■ **Work to be completed**
Copy out all the lines where "part" shows up.

■ **Recorded information**
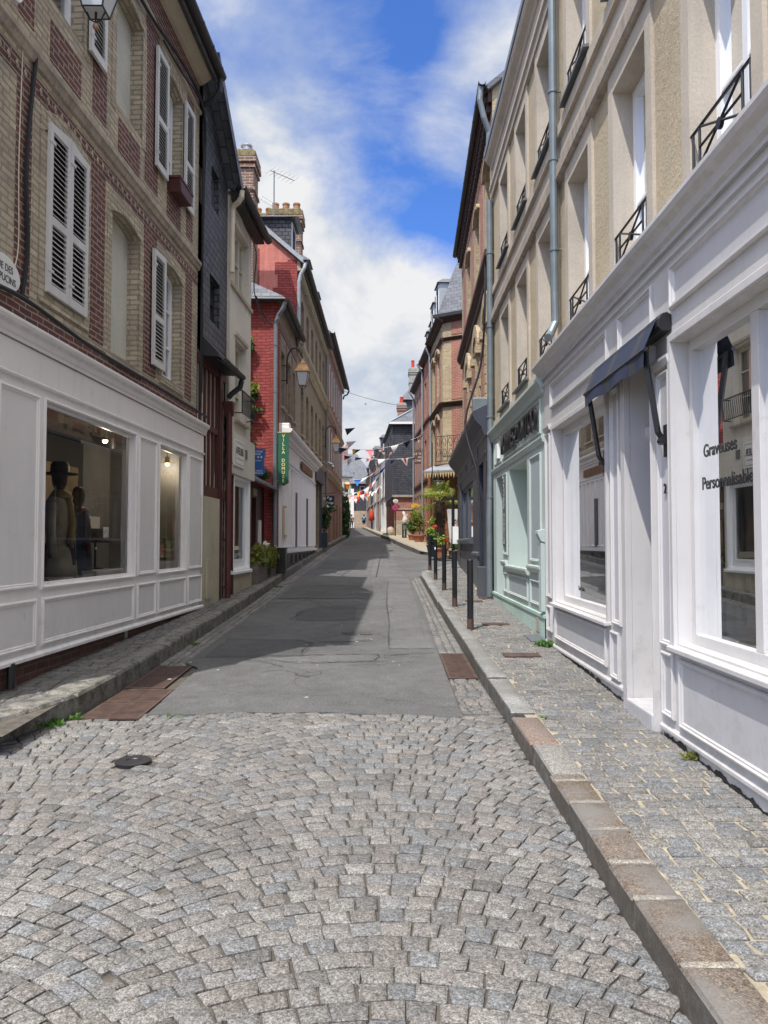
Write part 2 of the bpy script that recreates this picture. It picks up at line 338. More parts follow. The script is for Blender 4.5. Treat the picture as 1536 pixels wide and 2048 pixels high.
mat_granite('sett_granite'); mat_granite('kerb_granite', moss=0.0); mat_granite('kerb_mossy', moss=0.75)
mat_glass('shop_glass', refl=0.52); mat_glass('window_glass', (0.75, 0.8, 0.82), 0.0, 1.2)
mat_asphalt('asphalt', 0.118); mat_asphalt('asphalt_dark', 0.090); mat_asphalt('asphalt_worn', 0.134)
mat_leaf('leaf_green', (0.035, 0.085, 0.015), (0.12, 0.20, 0.035))
mat_leaf('leaf_dark', (0.015, 0.040, 0.010), (0.05, 0.10, 0.025))
mat_leaf('leaf_lime', (0.16, 0.24, 0.03), (0.36, 0.42, 0.07))
mat_leaf('palm_leaf', (0.10, 0.17, 0.02), (0.36, 0.36, 0.06))
mat_leaf('leaf_weed', (0.05, 0.14, 0.02), (0.13, 0.26, 0.05))
mat_leaf('leaf_olive', (0.11, 0.13, 0.02), (0.24, 0.24, 0.05))
mat_emit('bulb_warm', (1.0, 0.72, 0.38), 6.0)
# striped awning cloth
m, nt, p = newmat('awning_stripe')
v = uvvec(nt); s2 = N(nt, 'ShaderNodeSeparateXYZ'); nt.links.new(v, s2.inputs[0])
w1 = mth(nt, 'PINGPONG', mth(nt, 'MULTIPLY', s2.outputs[0], 3.1), 1.0)
st = tnoise(nt, uvvec(nt, (60, 2, 1)), 1.0, 3, 0.6)
c = mix(nt, (0.010, 0.015, 0.036), (0.024, 0.036, 0.078), st)
c = mix(nt, c, (0.085, 0.07, 0.028), mth(nt, 'MULTIPLY', ramp(nt, w1, [(0.78, 0.0), (0.84, 1.0)]), mth(nt, 'MULTIPLY', st, 0.7)))
nt.links.new(c, p.inputs['Base Color']); p.inputs['Roughness'].default_value = 0.85

# ---------------------------------------------------------------- geometry helpers
class Fr:
    def __init__(s, o, u, n): s.o = Vector((*o[:2], 0)); s.u = Vector((*u, 0)); s.n = Vector((*n, 0)).normalized()
    def w(s, u, n, z): p = s.o + s.u * u + s.n * n; return Vector((p.x, p.y, z))
def side(a, b, left):                                   # facade line X = a + b*Y, u is world Y
    return Fr((a, 0), (b, 1), (1, -b) if left else (-1, b))
W = Fr((0, 0), (1, 0), (0, 1))                          # u = X, n = Y
class MB:
    def __init__(s, fr=W): s.fr = fr; s.v = []; s.f = []; s.uv = []; s.mi = []; s.m = 0; s.sm = False
    def face(s, pts, world=False):
        i = len(s.v); q = []
        for p in pts:
            s.v.append(Vector(p) if world else s.fr.w(*p))
        P = [Vector(p) for p in pts]
        if world: P = [Vector((p.x, p.y, p.z)) for p in P]
        nn = Vector((0, 0, 0))
        for k in range(1, len(P) - 1): nn += (P[k] - P[0]).cross(P[k + 1] - P[0])
        a = (abs(nn.x), abs(nn.y), abs(nn.z))
        if a[2] >= a[0] and a[2] >= a[1]: uv = [(p.x, p.y) for p in P]
        elif a[1] >= a[0]: uv = [(p.x, p.z) for p in P]
        else: uv = [(p.y, p.z) for p in P]
        s.f.append(list(range(i, i + len(P)))); s.uv += uv; s.mi.append(s.m)
        return s
    def box(s, u0, u1, n0, n1, z0, z1):
        if u0 > u1: u0, u1 = u1, u0
        if n0 > n1: n0, n1 = n1, n0
        a = [(u0, n0, z0), (u1, n0, z0), (u1, n1, z0), (u0, n1, z0), (u0, n0, z1), (u1, n0, z1), (u1, n1, z1), (u0, n1, z1)]
        for q in ((0, 3, 2, 1), (4, 5, 6, 7), (0, 1, 5, 4), (1, 2, 6, 5), (2, 3, 7, 6), (3, 0, 4, 7)):
            s.face([a[k] for k in q])
        return s
    def ext(s, prof, u0, u1):                           # closed (n,z) profile run along u
        for k in range(len(prof)):
            a, b = prof[k], prof[(k + 1) % len(prof)]
            s.face([(u0, *a), (u1, *a), (u1, *b), (u0, *b)])
        s.face([(u0, *p) for p in prof]); s.face([(u1, *p) for p in reversed(prof)])
        return s
    def prism(s, poly, n0, n1):                         # (u,z) outline given a thickness along n
        for k in range(len(poly)):
            a, b = poly[k], poly[(k + 1) % len(poly)]
            s.face([(a[0], n0, a[1]), (b[0], n0, b[1]), (b[0], n1, b[1]), (a[0], n1, a[1])])
        for nn in (n0, n1): s.face([(p[0], nn, p[1]) for p in poly])
        return s
    def slab(s, poly, z0, z1):                          # (u,n) outline given a thickness along z
        for k in range(len(poly)):
            a, b = poly[k], poly[(k + 1) % len(poly)]
            s.face([(*a, z0), (*b, z0), (*b, z1), (*a, z1)])
        s.face([(*p, z0) for p in poly]); s.face([(*p, z1) for p in poly])
        return s
    def ring(s, u0, u1, z0, z1, steps):                 # moulded frame: loops of (inset, n)
        L = [[(u0 + i, n, z0 + i), (u1 - i, n, z0 + i), (u1 - i, n, z1 - i), (u0 + i, n, z1 - i)] for i, n in steps]
        for A, B in zip(L, L[1:]):
            for k in range(4): s.face([A[k], A[(k + 1) % 4], B[(k + 1) % 4], B[k]])
        return s
    def tube(s, pts, r, seg=8, world=False, r2=None):
        P = [Vector(p) if world else s.fr.w(*p) for p in pts]
        n = len(P); up = Vector((0, 0, 1)); rings = []
        prev = None
        for i in range(n):
            t = (P[min(i + 1, n - 1)] - P[max(i - 1, 0)]).normalized()
            if prev is None:
                a = t.cross(up)
                if a.length < 1e-3: a = t.cross(Vector((1, 0, 0)))
            else: a = prev - t * prev.dot(t)
            a.normalize(); prev = a.copy(); b = t.cross(a)
            rr = r if r2 is None else r + (r2 - r) * i / (n - 1)
            rings.append([P[i] + (a * math.cos(2 * math.pi * k / seg) + b * math.sin(2 * math.pi * k / seg)) * rr for k in range(seg)])
        for A, B in zip(rings, rings[1:]):
            for k in range(seg): s.face([A[k], A[(k + 1) % seg], B[(k + 1) % seg], B[k]], True)
        s.face(list(reversed(rings[0])), True); s.face(rings[-1], True)
        return s
    def lathe(s, c, prof, seg=16, world=False):         # (r,z) profile about a vertical axis at c
        C = Vector(c) if world else s.fr.w(*c)
        L = [[C + Vector((r * math.cos(2 * math.pi * k / seg), r * math.sin(2 * math.pi * k / seg), z)) for k in range(seg)] for r, z in prof]
        for A, B in zip(L, L[1:]):
            for k in range(seg): s.face([A[k], A[(k + 1) % seg], B[(k + 1) % seg], B[k]], True)
        s.face(list(reversed(L[0])), True); s.face(L[-1], True)
        return s
    def wall(s, u0, u1, z0, z1, holes=(), n=0.0, depth=0.22, outer=None):
        out = outer or [(u0, z0), (u1, z0), (u1, z1), (u0, z1)]
        hs = [h if len(h) > 4 or isinstance(h[0], tuple) else [(h[0], h[2]), (h[1], h[2]), (h[1], h[3]), (h[0], h[3])] for h in holes]
        pl = [[Vector((a, b, 0)) for a, b in out]] + [[Vector((a, b, 0)) for a, b in reversed(h)] for h in hs]
        flat = [p for q in pl for p in q]
        for t in tessellate_polygon(pl): s.face([(flat[k].x, n, flat[k].y) for k in t])
        for h in hs:
            for k in range(len(h)):
                a, b = h[k], h[(k + 1) % len(h)]
                s.face([(a[0], n, a[1]), (b[0], n, b[1]), (b[0], n - depth, b[1]), (a[0], n - depth, a[1])])
        return s
    def cut(s):                                          # close one piece of a repeated part
        s.cuts = getattr(s, 'cuts', []) + [(len(s.v), len(s.f), len(s.uv))]; return s
    def build_each(s, name, mats, parent=None, **kw):
        out = []; a = (0, 0, 0)
        for b in getattr(s, 'cuts', []) + [(len(s.v), len(s.f), len(s.uv))]:
            if b[1] > a[1]:
                q = MB(s.fr); q.v = s.v[a[0]:b[0]]; q.f = [[i - a[0] for i in f] for f in s.f[a[1]:b[1]]]; q.uv = s.uv[a[2]:b[2]]; q.mi = s.mi[a[1]:b[1]]
                out.append(q.build(name, mats, parent, **kw))
            a = b
        return out
    def build(s, name, mats, parent=None, smooth=False, bevel=0.0, merge=False, loc=None):
        me = bpy.data.meshes.new(name)
        root = parent
        base = Vector((0, 0, 0))
        while root is not None: base += Vector(root.location); root = root.parent
        if loc is not None: base += Vector(loc)
        me.from_pydata([v - base for v in s.v], [], s.f)
        uvl = me.uv_layers.new(name='UVMap')
        uvl.data.foreach_set('uv', [c for t in s.uv for c in t])
        if not isinstance(mats, (list, tuple)): mats = [mats]
        for q in mats: me.materials.append(M[q])
        if len(mats) > 1: me.polygons.foreach_set('material_index', s.mi)
        if smooth: me.polygons.foreach_set('use_smooth', [True] * len(me.polygons))
        me.update()
        o = bpy.data.objects.new(name, me); COL.objects.link(o)
        if parent is not None: o.parent = parent
        if loc is not None: o.location = loc
        if smooth or merge or bevel:
            w = o.modifiers.new('weld', 'WELD'); w.merge_threshold = 0.0004
        if bevel:
            b = o.modifiers.new('bevel', 'BEVEL'); b.width = bevel; b.segments = 2; b.limit_method = 'ANGLE'; b.angle_limit = R(40)
        return o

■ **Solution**
Write part 2 of the bpy script that recreates this picture. It picks up at line 338. More parts follow. The script is for Blender 4.5. Treat the picture as 1536 pixels wide and 2048 pixels high.
    def cut(s):                                          # close one piece of a repeated part